Here are definitions of each field in the dragon2 array.

origin
Duplicates the origin field from the dragon array.
adjacent[MAX_NEIGHBOR_DRAGONS]
An array of adjacent dragons.
neighbors
The number of adjacent dragons.
hostile_neighbors
The number of adjacent dragons of the opposite color.
moyo
Size of the surrounding influence moyo. Computed by compute_surrounding_moyo_sizes(), calling the influence code.
safety
This is a finer measure of dragon safety than matcher_status. In addition to the values ALIVE, DEAD and CRITICAL it can take the values INESSENTIAL, TACTICALLY_DEAD, WEAK, WEAKLY_ALIVE, ALIVE_IN_SEKI, STRONGLY_ALIVE and INVINCIBLE.
escape_route
A measure of the escape potential of the dragon.
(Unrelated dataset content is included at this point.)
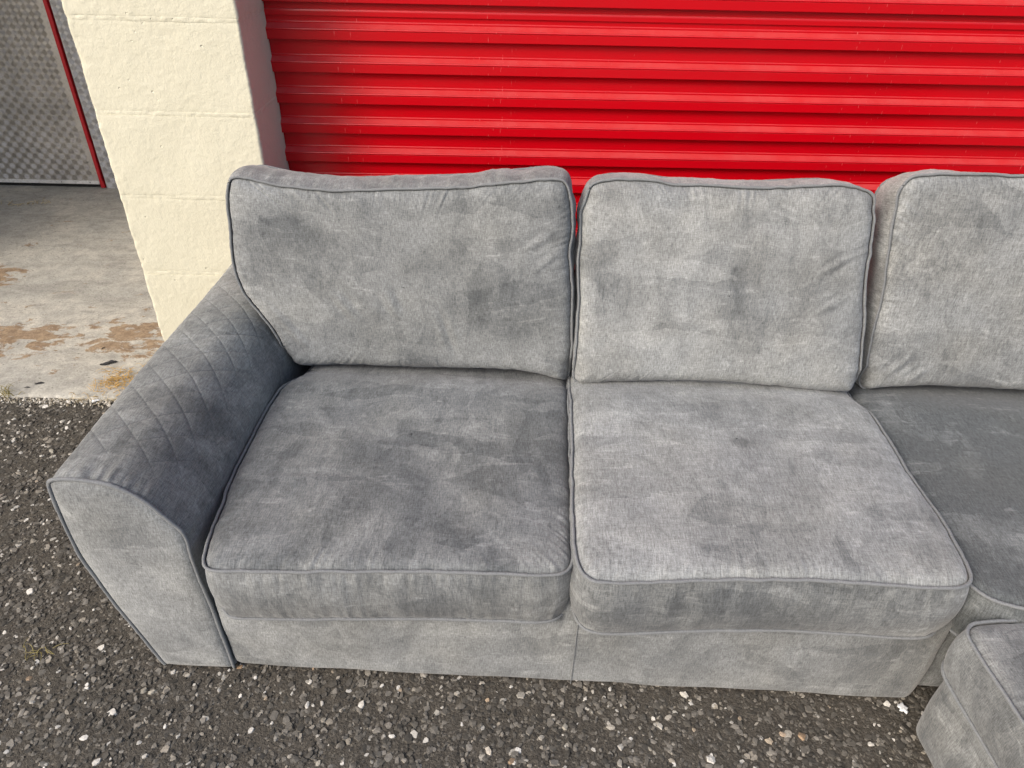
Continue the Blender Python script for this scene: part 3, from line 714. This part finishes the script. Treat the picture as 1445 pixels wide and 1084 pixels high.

Further documentation may be found elsewhere (see section 16.8 Escape).
genus
The "genus" of a nonempty dragon consists of the number of distinct adjacent caves whose bordercolor is the color of the dragon, minus the number of false eyes found. The genus is a computable approximation to the number of eyes a dragon has.
heyes
This is the number of half eyes the dragon has. A "half eye" is a pattern where an eye may or may not materialize, depending on who moves first.
heye
If any half eyes are found, this field points to a move which will create an eye.
lunch
If nonzero, this field points to the location of a boundary worm which can be easily capture. In contrast with the worm version of this parameter we exclude strings which cannot be saved.
semeai
True if the dragon is part of a semeai.
semeai_margin_of_safety
Small if the semeai is close. Currently not reliable.